## SET PROBLEM
Every line from the first one to the line containing "COL = scene.collection" should be echoed exactly; leave out the rest.
## START DATA LINES
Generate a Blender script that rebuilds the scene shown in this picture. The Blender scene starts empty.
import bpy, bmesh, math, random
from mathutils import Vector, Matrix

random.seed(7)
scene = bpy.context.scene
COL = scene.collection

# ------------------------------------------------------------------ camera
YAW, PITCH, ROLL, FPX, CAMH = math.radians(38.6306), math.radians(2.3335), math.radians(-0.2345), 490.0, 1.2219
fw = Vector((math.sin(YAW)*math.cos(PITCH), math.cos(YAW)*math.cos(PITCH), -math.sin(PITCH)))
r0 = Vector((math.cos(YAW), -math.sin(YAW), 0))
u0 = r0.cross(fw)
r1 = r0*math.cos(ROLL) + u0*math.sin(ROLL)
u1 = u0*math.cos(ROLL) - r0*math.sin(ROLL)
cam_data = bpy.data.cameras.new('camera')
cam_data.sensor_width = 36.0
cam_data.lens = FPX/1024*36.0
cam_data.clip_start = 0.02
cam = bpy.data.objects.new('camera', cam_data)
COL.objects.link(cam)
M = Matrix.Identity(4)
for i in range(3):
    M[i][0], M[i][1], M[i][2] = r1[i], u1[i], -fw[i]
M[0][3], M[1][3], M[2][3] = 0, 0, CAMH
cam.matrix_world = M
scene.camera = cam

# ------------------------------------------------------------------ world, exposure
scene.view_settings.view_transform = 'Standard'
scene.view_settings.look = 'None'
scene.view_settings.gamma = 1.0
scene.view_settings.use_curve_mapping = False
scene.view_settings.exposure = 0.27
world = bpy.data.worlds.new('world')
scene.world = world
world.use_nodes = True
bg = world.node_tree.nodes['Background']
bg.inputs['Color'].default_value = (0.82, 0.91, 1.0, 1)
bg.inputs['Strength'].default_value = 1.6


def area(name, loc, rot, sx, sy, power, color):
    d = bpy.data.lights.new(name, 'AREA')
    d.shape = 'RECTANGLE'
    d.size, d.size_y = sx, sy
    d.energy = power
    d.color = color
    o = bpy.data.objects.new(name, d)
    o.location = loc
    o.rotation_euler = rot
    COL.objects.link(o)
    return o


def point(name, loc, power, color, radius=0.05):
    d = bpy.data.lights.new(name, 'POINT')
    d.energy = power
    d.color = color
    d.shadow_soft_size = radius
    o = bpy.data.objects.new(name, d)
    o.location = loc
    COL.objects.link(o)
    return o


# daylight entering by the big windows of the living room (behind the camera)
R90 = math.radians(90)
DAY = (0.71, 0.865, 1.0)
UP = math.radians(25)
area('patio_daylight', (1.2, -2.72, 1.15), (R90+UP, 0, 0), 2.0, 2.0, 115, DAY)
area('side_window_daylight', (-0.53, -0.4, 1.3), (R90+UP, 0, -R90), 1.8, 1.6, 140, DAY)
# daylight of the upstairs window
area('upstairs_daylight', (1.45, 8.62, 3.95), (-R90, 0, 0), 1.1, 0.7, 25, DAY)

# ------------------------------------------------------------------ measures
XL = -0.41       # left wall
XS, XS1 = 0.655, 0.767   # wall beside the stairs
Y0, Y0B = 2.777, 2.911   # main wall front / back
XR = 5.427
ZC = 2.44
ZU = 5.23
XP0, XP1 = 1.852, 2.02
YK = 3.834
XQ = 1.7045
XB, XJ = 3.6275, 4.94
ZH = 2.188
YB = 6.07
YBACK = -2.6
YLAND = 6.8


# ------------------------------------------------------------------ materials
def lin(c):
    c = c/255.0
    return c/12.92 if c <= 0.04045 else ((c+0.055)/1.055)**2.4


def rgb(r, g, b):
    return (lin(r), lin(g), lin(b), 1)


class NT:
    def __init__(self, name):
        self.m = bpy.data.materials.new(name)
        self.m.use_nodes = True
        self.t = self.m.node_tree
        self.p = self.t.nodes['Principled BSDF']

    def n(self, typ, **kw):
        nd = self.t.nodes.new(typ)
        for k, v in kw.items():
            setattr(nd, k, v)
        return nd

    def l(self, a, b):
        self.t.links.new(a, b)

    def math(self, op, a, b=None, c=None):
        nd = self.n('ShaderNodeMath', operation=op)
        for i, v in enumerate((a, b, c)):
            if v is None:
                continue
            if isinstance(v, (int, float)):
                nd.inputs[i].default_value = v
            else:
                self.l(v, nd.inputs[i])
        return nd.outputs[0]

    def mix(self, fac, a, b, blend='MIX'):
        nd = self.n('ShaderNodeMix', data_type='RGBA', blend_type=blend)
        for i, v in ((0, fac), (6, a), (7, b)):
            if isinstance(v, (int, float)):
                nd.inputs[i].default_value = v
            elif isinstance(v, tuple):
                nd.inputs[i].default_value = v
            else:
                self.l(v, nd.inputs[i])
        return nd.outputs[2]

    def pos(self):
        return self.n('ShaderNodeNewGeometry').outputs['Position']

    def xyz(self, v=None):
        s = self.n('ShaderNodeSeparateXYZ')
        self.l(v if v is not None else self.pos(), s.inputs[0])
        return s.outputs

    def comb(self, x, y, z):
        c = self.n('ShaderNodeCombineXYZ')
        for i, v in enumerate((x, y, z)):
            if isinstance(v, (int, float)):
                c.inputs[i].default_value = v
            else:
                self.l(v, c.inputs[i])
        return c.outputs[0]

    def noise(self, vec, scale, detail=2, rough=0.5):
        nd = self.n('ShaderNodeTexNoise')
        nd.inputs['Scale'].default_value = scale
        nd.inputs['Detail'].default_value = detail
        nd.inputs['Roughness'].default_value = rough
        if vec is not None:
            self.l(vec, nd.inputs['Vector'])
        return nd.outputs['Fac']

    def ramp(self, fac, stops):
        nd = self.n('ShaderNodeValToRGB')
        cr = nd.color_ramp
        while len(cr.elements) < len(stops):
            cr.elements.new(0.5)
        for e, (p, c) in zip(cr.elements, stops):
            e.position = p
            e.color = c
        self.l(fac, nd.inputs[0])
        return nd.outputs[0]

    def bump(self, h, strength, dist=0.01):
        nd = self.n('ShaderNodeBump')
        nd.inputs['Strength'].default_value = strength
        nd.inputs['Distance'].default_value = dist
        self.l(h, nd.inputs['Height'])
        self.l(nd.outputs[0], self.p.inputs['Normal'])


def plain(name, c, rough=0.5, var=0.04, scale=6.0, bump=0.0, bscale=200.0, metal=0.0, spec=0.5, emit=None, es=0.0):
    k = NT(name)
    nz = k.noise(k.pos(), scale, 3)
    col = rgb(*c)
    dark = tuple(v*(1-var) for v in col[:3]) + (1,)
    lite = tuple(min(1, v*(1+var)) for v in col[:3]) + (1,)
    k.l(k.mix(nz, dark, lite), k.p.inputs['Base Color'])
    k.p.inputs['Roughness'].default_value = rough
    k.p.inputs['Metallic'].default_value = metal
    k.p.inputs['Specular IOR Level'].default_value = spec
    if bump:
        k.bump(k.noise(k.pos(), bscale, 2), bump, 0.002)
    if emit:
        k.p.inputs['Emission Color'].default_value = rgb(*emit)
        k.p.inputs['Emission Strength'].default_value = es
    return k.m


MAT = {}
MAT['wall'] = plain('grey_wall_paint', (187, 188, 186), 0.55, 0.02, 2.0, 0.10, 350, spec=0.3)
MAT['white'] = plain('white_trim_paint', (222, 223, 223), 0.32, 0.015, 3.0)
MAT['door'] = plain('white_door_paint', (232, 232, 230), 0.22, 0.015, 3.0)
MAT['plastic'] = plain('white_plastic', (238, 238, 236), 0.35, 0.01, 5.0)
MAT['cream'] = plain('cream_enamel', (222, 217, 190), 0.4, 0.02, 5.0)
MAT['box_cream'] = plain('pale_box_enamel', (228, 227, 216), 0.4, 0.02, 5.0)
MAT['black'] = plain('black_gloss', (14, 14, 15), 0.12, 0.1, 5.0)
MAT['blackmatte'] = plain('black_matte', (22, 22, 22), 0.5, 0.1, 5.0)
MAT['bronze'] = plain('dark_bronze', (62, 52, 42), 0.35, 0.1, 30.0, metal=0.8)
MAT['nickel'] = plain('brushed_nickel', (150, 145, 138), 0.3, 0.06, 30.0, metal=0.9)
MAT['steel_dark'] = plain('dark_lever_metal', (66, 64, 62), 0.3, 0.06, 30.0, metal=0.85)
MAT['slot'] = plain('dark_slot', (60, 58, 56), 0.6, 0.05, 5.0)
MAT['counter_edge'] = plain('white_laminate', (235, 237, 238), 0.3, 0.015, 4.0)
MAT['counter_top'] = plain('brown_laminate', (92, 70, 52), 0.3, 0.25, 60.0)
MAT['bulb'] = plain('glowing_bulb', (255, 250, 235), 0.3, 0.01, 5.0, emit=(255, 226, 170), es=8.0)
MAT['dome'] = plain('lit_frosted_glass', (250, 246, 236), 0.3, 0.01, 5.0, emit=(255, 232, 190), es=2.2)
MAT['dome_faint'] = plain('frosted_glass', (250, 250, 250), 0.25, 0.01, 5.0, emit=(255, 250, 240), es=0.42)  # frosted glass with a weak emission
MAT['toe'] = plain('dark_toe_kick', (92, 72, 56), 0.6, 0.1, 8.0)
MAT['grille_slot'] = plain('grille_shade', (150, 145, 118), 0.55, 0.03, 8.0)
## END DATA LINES
## COMPLETED EXERCISE
Generate a Blender script that rebuilds the scene shown in this picture. The Blender scene starts empty.
import bpy, bmesh, math, random
from mathutils import Vector, Matrix

random.seed(7)
scene = bpy.context.scene
COL = scene.collection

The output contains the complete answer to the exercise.